Playing Mario Cart on the Wii – for the second hour.
Time to sign off. My plates need a little Mama time. Thanks for the great reminder!!
Em – congrats on being Saucy!!!
There’s nothing like waiting, waiting, waiting, to help you re-evaluate your priorities. I’m “wasting” 2 (maybe 3) days in the airport!
Yes, it’s hard to get back in focus isnt it? Our kids are worth it though, arent they?
Great post. If you ever do find a way to maintain that perfect balance, call me around 3am. I’ll be up.
Thanks for sharing your NKT post. I have not grasped the whole “balance” thing either. Like you I run full-speed-ahead into my passions and that makes for an unbalanced life. But, I keep trying!
Great post. I love the analogy of the plates, I feel that way all of the time. In fact, I must rush to go make pretend christmas cookies out of play dough with my son- he’s definitely experiencing NKT right now!

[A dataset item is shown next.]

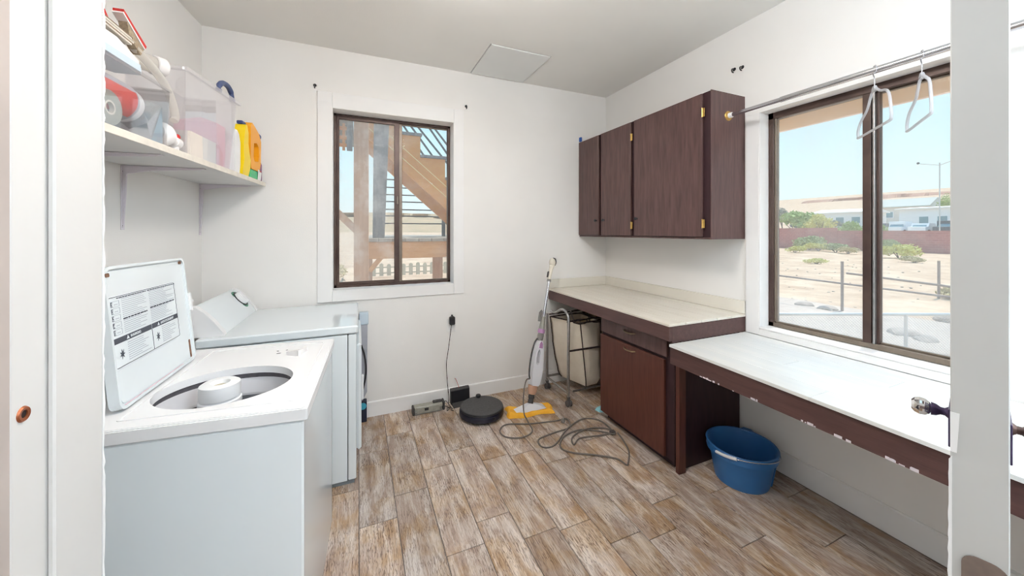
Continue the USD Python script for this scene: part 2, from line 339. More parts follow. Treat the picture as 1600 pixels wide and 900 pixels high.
# ------------------------------------------------------------------ things, parts
USED = {}
def numbered(path):
    k = USED.get(path, 0); USED[path] = k + 1
    return path if k == 0 else f"{path}_{k:03d}"
class Thing:
    def __init__(self, name, label=None, category=None, base=(0, 0, 0), rz=0.0, group=None, kind=None):
        self.path = numbered("/World/" + name)
        x = UsdGeom.Xform.Define(stage, self.path); x.AddTranslateOp().Set(Gf.Vec3d(*map(float, base))); x.AddRotateZOp().Set(float(rz))
        self.base, self.rz = V(base, float), math.radians(rz)
        tags(x.GetPrim(), label, category, group, kind)
    def local(self, m):
        m = m.copy() if hasattr(m, "copy") else m
        c, s = math.cos(-self.rz), math.sin(-self.rz)
        v = m.vertices - self.base
        m.vertices = np.c_[c * v[:, 0] - s * v[:, 1], s * v[:, 0] + c * v[:, 1], v[:, 2]]
        return m
    def part(self, name, mesh, m, smooth=False, parent=None, label=None, kind=None):
        """A mesh given in world coordinates, as a part (or, with parent, a sub-part)."""
        mesh = cat(mesh) if isinstance(mesh, list) else mesh
        p = numbered((parent or self.path) + "/" + name)
        usdkit.mesh(stage, p, self.local(mesh), look(m), smooth=smooth)
        if label: stage.GetPrimAtPath(p).SetCustomDataByKey("label", label)
        if kind: stage.GetPrimAtPath(p).SetCustomDataByKey("kind", kind)
        return p
def tags(p, label=None, category=None, group=None, kind=None):
    for k, v in (("label", label), ("category", category), ("group", group), ("kind", kind)):
        if v: p.SetCustomDataByKey(k, v)
def single(name, mesh, m, label=None, category=None, group=None, kind=None, smooth=False):
    mesh = cat(mesh) if isinstance(mesh, list) else mesh
    p = numbered("/World/" + name)
    usdkit.mesh(stage, p, mesh, look(m), smooth=smooth)
    tags(stage.GetPrimAtPath(p), label, category, group, kind)
    return p
rng = random.Random(7)
nrg = np.random.default_rng(7)
PI = math.pi

# ================================================================== THE ROOM
XR, YB, ZC, YF = 2.38, 3.07, 2.87, -1.35
WT = 0.18
LD = V([math.sin(math.radians(5.16)), math.cos(math.radians(5.16))])   # the left wall stands five degrees off square
LN = V([LD[1], -LD[0]])
LC = V([-0.981, YB])
def LW(s, n, z):
    """A point by its distance along the left wall (0 in the back corner, minus towards the door), off the wall, and height."""
    p = LC + LD * s + LN * n
    return V([p[0], p[1], z])

# floor: grout bed and wood-look plank tiles
fl = Thing("floor", "wood-look plank tile floor in brown and pale grey", kind="structure")
fl.part("grout_bed", bx(-1.45, XR + WT, YF - WT, YB + WT, -0.12, -0.004), "grout")
PW, PL, G = 0.1815, 0.635, 0.004
offs = {0: 1.930, 1: 2.088, 2: 1.608, 3: 1.737, 4: 2.19, 5: 1.53, 6: 1.372, 7: 1.95, 8: 1.481, 9: 1.75, 10: 2.05, 11: 1.60, 12: 1.86}
for i in range(-8, 13):
    x0 = 0.002 + i * PW
    o = offs.get(i, rng.random() * PL)
    y = o - math.ceil((o - (-1.3)) / PL) * PL
    while y < YB:
        a, b = max(y, YF), min(y + PL, YB + 0.02)
        xa, xb = max(x0, -1.4), min(x0 + PW, XR + 0.02)
        if b - a > 0.02 and xb - xa > 0.02:
            fl.part("plank", bx(xa + G / 2, xb - G / 2, a + G / 2, b - G / 2, -0.012, 0.0, 0.0012), "plank_tile")
        y += PL

# ceiling with an access panel
ce = Thing("ceiling", kind="structure")
hx0, hx1, hy0, hy1 = 0.912, 1.415, 2.525, 3.055
e = 0.006
slab = [bx(-1.5, hx0 - e, YF - WT, YB + WT, ZC, ZC + 0.1), bx(hx1 + e, XR + WT, YF - WT, YB + WT, ZC, ZC + 0.1), bx(hx0 - e, hx1 + e, YF - WT, hy0 - e, ZC, ZC + 0.1), bx(hx0 - e, hx1 + e, hy1 + e, YB + WT, ZC, ZC + 0.1), bx(hx0 - .02, hx1 + .02, hy0 - .02, hy1 + .02, ZC + 0.03, ZC + 0.1)]
ce.part("ceiling_board", slab, "ceiling_paint")
ce.part("access_panel", bx(hx0, hx1, hy0, hy1, ZC - 0.006, ZC + 0.02, 0.002), "hatch_paint", label="square ceiling access panel")

# walls
W1 = (-0.186, 0.761, 1.013, 2.417)      # window_1 opening: x, x, z, z
W2 = (0.60, 1.498, 0.858, 2.238)        # window_2 opening: y, y, z, z
Y2, X2 = YB + WT, XR + WT
single("wall_back", [bx(-1.25, W1[0], YB, Y2, 0, ZC), bx(W1[1], X2, YB, Y2, 0, ZC), bx(W1[0], W1[1], YB, Y2, 0, W1[2]), bx(W1[0], W1[1], YB, Y2, W1[3], ZC)], "wall_paint", kind="structure")
single("wall_right", [bx(XR, X2, YF - WT, W2[0], 0, ZC), bx(XR, X2, W2[1], YB, 0, ZC), bx(XR, X2, W2[0], W2[1], 0, W2[2] - .0125), bx(XR, X2, W2[0], W2[1], W2[3], ZC)], "wall_paint", kind="structure")
a, b = LW(0.0, 0, 0), LW(-4.5, 0, 0)
c, d = LW(-4.5, -WT, 0), LW(0.0, -WT, 0)
single("wall_left", ext([a[:2], b[:2], c[:2], d[:2]], ZC), "wall_paint", kind="structure")
single("wall_front", bx(-1.6, X2, YF - WT, YF, 0, ZC), "wall_paint", kind="structure")
# the stub of wall beside the washer that carries the door jamb
single("wall_stub", bx(-1.30, -0.5003, 0.7905, 0.97, 0, ZC), "wall_paint", kind="structure")
jb = Thing("trim_1", "white painted door jamb at the left edge of the view", kind="structure")
jb.part("jamb_board", bx(-0.50, -0.480, 0.790, 0.98, 0, ZC, 0.002), "jamb_paint_dimmed")
jb.part("door_stop", bx(-0.480, -0.4695, 0.857, 0.98, 0, ZC, 0.003), "jamb_paint_dimmed")
jb.part("casing", bx(-0.585, -0.478, 0.764, 0.7895, 0, ZC, 0.004), "casing_edge")
fringe = [(0.0, 0.4)]
r1 = random.Random(3); zz = 0.4
while zz < 2.2:
    fringe.append((0.002 + r1.random() * 0.007, zz)); zz += 0.008 + r1.random() * 0.02
fringe.append((0.0, 2.2))
jb.part("peeling_paint", ext(Polygon([(-x, z) for x, z in fringe] ).buffer(0), 0.0012, (-0.4695, 0.98, 0), (0, -1, 0), (0, 0, 1)), "raw_paint")  # ragged white scan-edge fringe along the jamb, built as a thin strip
st = Thing("strike_hole", "small copper-rimmed latch hole in the white door jamb", "latch hole", (-0.4798, 0.812, 1.186))
st.part("rim", lathe([(0.006, 0.0), (0.006, 0.0022), (0.0105, 0.003), (0.0125, 0.0)], (-0.4803, 0.812, 1.186), (1, 0, 0), 24), "copper", smooth=40)
st.part("hole", lathe([(0.0, 0.0006), (0.0065, 0.0006)], (-0.4803, 0.812, 1.186), (1, 0, 0), 20), "dark_hole")

# baseboards
single("baseboard_back", [ext([(YB, 0), (YB - 0.014, 0), (YB - 0.014, 0.112), (YB - 0.008, 0.118), (YB, 0.118)], XR + 0.98, (-0.98, 0, 0), (0, 1, 0), (0, 0, 1))], "trim_paint", kind="structure")
single("baseboard_right", [ext([(XR, 0), (XR, 0.132), (XR - 0.008, 0.132), (XR - 0.014, 0.126), (XR - 0.014, 0)], YB - YF - 0.02, (0, YB - 0.016, 0), (1, 0, 0), (0, 0, 1))], "trim_paint", kind="structure")

# ------------------------------------------------------------------ window 1 (back wall)
def boards(t, name, pieces, m, **k):
    for p in pieces: t.part(name, p, m, **k)
w1 = Thing("window_1", kind="structure")
ca = 0.10; T = 0.012
x0, x1, z0, z1 = W1
boards(w1, "casing", [bx(x0 - ca, x0, YB - T, YB, z0 - 0.083, z1 + 0.115, .002), bx(x1, x1 + ca - .012, YB - T, YB, z0 - 0.083, z1 + 0.115, .002),
                      bx(x0 + .0005, x1 - .0005, YB - T, YB, z1, z1 + 0.115, .002), bx(x0 + .0005, x1 - .0005, YB - T, YB, z0 - 0.083, z0, .002)], "trim_paint")
w1.part("reveal", [bx(x0 - .0015, x0 + .004, YB - T + .001, YB + .12, z0 + .0065, z1 - .0045), bx(x1 - .004, x1 + .0015, YB - T + .001, YB + .12, z0 + .0065, z1 - .0045), bx(x0 + .001, x1 - .001, YB - T + .001, YB + .12, z1 - .004, z1 + .0015), bx(x0 + .001, x1 - .001, YB - T - .001, YB + .17, z0 - .0015, z0 + .006)], "trim_paint")
fy0, fy1 = YB + 0.115, YB + 0.165
fr = 0.022
xa, xb, za, zb = x0 + .004, x1 - .004, z0 + .006, z1 - .004
mu = 0.318
boards(w1, "frame", [bx(xa, xa + fr, fy0, fy1, za, zb, .002), bx(xb - fr, xb, fy0, fy1, za, zb, .002), bx(xa, xb, fy0, fy1, zb - fr, zb, .002), bx(xa, xb, fy0, fy1, za, za + fr, .002)], "bronze_frame")
sw = 0.022
sa, sb = xa + fr, mu
boards(w1, "sash", [bx(sa, sa + sw * .8, fy0 - .004, fy0 + .02, za + fr, zb - fr, .002), bx(sb - .040, sb, fy0 - .004, fy0 + .02, za + fr, zb - fr, .002),
                    bx(sa, sb, fy0 - .0035, fy0 + .0195, zb - fr - sw, zb - fr, .002), bx(sa, sb, fy0 - .0035, fy0 + .0195, za + fr, za + fr + sw, .002)], "bronze_frame")
boards(w1, "sash", [bx(mu, mu + .026, fy0 + .018, fy1 - .006, za + fr, zb - fr, .002), bx(mu + .02, xb - fr, fy0 + .02, fy1 - .008, zb - fr - .008, zb - fr, .001), bx(mu + .02, xb - fr, fy0 + .02, fy1 - .008, za + fr, za + fr + .008, .001)], "bronze_track")
w1.part("latch", bx(mu - .022, mu - .008, fy0 - .016, fy0 - .003, 1.70, 1.77, .003), "bronze_track")
w1.part("pane", bx(sa, sb - .01, fy0 + .010, fy0 + .0112, za + fr, zb - fr), "glass_one")
w1.part("pane", bx(mu + .01, xb - fr + .004, fy0 + .032, fy0 + .0332, za + fr, zb - fr), "glass_two")

# ------------------------------------------------------------------ window 2 (right wall)
w2 = Thing("window_2", kind="structure")
y0, y1, z0, z1 = W2
boards(w2, "casing", [bx(XR - T, XR, y1, y1 + 0.087, 0.8035, z1, .002), bx(XR - T, XR, y0 - .06, y0, 0.8035, z1, .002)], "trim_paint")
w2.part("apron", bx(XR - T, XR, y0 + .0003, y1 - .0003, 0.8035, z0 - .0125, .002), "trim_paint")
w2.part("reveal", [bx(XR - T + .001, XR + .10, y1 - .004, y1 + .0015, z0 + .001, z1 - .0045), bx(XR - T + .001, XR + .10, y0 - .0015, y0 + .004, z0 + .001, z1 - .0045), bx(XR - T + .001, XR + .10, y0 + .001, y1 - .001, z1 - .004, z1 + .0015)], "trim_paint")
w2.part("sill", bx(XR - T - .004, XR + .140, y0 + .001, y1 - .001, z0 - .012, z0, .003), "trim_paint")
fx0, fx1 = XR + .075, XR + .135
ya, yb, za, zb = y0 + .004, y1 - .004, z0 + .002, z1 - .004
boards(w2, "frame", [bx(fx0, fx1, ya, ya + .025, za, zb, .002), bx(fx0, fx1, yb - .032, yb, za, zb, .002), bx(fx0, fx1, ya, yb, zb - .04, zb, .002)], "bronze_frame")
w2.part("frame", bx(fx0, fx1, ya, yb, za, za + .026, .002), "bronze_track")
ym = 0.985
boards(w2, "sash", [bx(fx0 + .004, fx0 + .03, ym + .0005, ym + .036, za + .026, zb - .04, .002), bx(fx0 + .022, fx1 - .006, ym - .026, ym - .001, za + .026, zb - .04, .002)], "bronze_frame")
boards(w2, "sash", [bx(fx0 + .006, fx0 + .028, yb - .047, yb - .032, za + .026, zb - .04, .002), bx(fx0 + .006, fx0 + .028, ym + .036, yb - .032, za + .026, za + .036, .002), bx(fx0 + .03, fx1 - .008, ya + .025, ym - .026, za + .026, za + .036, .002),
                    bx(fx0 + .03, fx1 - .008, ya + .025, ym - .026, zb - .048, zb - .04, .002)], "bronze_track")
w2.part("track_strip", bx(fx0 + .0005, fx0 + .0215, ym - .015, ym - .006, za + .027, zb - .041, .001), "tube_metal")
w2.part("pane", bx(fx0 + .016, fx0 + .0172, ym + .03, yb - .034, za + .03, zb - .042), "glass_two")
w2.part("pane", bx(fx0 + .042, fx0 + .0432, ya + .02, ym - .02, za + .03, zb - .042), "glass_two")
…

Life really *is* all about balance isn’t it? And it’s hard to find. I’ve done many of those middle of the night reality checks. I think that they are good for me. What is about 3:00AM that makes it impossible to hide from or lie to yourself?
Balance is something that we need to constantly work on, but you seem to have gotten the ‘breeze’ and are well on your way.
Great post and much needed.
Marlene
I don’t know any moms who feel like they have a good balance.
Congrats on being featured on SITS today!
Have a Merry Christmas!
Happy SITS day, I just became a mother in July and I realize that every once in a while I fell like I get so consumed with chores/errands and even my alone time that I just don’t appreciate the time I have with him!